A silly action flick like Mission: Impossible — Fallout isn’t a likely candidate for one of the best movies of the year, but this was the most entertaining two hours (and some change) spent in a cinema in 2018. Twenty-two years in, this franchise is still so successful at thrilling audiences with its mad daredevil stunts, heart-thumping action sequences and its promise of a bloody good time.

Because how do you argue with a movie that pummels you with insane helicopter chases, intense hand-to-hand combat, a riveting motorcycle chase across Paris and more Tom Cruise running than you’ve ever seen before? You can’t. You just can’t. All the more impressive because they were practical stunts in an age of ubiquitous green screens — it creates a real sense of jeopardy for the audience.
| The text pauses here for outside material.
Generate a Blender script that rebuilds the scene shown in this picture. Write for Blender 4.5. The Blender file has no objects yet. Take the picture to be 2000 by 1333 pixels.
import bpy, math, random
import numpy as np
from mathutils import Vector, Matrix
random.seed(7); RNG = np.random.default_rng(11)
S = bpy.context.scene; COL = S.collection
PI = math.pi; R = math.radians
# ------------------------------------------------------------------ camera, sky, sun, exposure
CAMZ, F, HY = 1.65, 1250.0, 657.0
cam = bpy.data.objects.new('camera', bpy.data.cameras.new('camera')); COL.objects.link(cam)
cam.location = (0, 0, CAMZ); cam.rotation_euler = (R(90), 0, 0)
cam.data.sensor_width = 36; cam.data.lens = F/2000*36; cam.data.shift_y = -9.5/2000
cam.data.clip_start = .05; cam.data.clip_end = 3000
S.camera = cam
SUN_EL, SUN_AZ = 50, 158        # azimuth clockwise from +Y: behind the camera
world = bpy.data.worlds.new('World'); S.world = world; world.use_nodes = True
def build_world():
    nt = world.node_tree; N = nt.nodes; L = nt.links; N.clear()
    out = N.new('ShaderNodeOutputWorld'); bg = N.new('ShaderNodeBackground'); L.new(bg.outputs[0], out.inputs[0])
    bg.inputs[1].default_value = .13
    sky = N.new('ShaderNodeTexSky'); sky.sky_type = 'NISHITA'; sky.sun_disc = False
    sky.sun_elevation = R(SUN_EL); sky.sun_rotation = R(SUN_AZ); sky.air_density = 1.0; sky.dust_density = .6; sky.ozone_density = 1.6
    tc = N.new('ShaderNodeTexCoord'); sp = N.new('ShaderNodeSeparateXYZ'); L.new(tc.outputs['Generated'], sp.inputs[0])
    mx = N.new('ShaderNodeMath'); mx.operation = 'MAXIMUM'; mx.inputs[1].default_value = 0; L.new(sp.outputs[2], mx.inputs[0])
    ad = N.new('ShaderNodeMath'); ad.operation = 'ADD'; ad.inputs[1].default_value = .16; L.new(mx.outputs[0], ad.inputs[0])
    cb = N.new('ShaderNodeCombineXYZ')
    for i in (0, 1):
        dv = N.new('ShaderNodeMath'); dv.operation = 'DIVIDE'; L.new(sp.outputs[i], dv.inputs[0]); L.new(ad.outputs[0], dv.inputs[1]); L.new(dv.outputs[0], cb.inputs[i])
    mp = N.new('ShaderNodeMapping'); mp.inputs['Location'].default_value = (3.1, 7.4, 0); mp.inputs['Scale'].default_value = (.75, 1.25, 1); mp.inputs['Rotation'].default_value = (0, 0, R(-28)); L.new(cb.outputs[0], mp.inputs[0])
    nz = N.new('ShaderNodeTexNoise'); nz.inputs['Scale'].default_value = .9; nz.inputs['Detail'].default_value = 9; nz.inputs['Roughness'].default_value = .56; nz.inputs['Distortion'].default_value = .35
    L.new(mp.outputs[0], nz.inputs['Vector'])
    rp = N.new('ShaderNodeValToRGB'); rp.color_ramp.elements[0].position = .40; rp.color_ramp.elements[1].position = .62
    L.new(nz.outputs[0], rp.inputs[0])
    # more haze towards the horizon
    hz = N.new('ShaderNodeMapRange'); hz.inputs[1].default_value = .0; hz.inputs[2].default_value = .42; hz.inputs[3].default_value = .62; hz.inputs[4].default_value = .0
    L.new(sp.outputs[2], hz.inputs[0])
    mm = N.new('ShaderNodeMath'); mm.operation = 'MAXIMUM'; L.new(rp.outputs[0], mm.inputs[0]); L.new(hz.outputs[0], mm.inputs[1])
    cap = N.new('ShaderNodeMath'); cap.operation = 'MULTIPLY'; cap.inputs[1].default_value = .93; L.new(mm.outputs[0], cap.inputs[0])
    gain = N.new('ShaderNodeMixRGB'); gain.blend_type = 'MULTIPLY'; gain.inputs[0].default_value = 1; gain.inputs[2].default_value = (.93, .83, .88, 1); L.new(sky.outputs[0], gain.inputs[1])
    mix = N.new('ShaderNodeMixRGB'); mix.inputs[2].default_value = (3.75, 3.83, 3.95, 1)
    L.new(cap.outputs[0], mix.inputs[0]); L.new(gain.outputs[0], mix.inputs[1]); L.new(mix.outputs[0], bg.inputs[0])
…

Mission: Impossible — Fallout is available on digital, DVD and Blu-ray.
Mission: Impossible — Fallout is available on digital, DVD and Blu-ray.

SHOPLIFTERS

This low-key, quiet Japanese movie gets to the heart of what makes a family: The people you’re arbitrarily born to or the ones you choose? When a family, surviving on shoplifting and grandma’s pension, sees a little girl neglected by her parents, out in the cold, they take her in and informally adopt her.

Shoplifters is almost an anthropological look at outsiders in one of the world’s most modern cities — maybe that sounds heavy, but it’s not. It’s never cloying or trite, preferring a subtle emotionality that’s sparingly used. It takes great skill to make a movie with as many layers of significance to be as light on its feet as it is. A work of grace and empathy.

Shoplifters is in cinemas now.
Shoplifters is in cinemas now.

Honourable mentions: The Old Man & The Gun, A Star Is Born, Searching, Leave No Trace, Crazy Rich Asians, The Wife, Foxtrot, Hereditary, Isle Of Dogs, A Quiet Place, Annihilation, Game Night, Black Panther, The Shape Of Water and Loveless.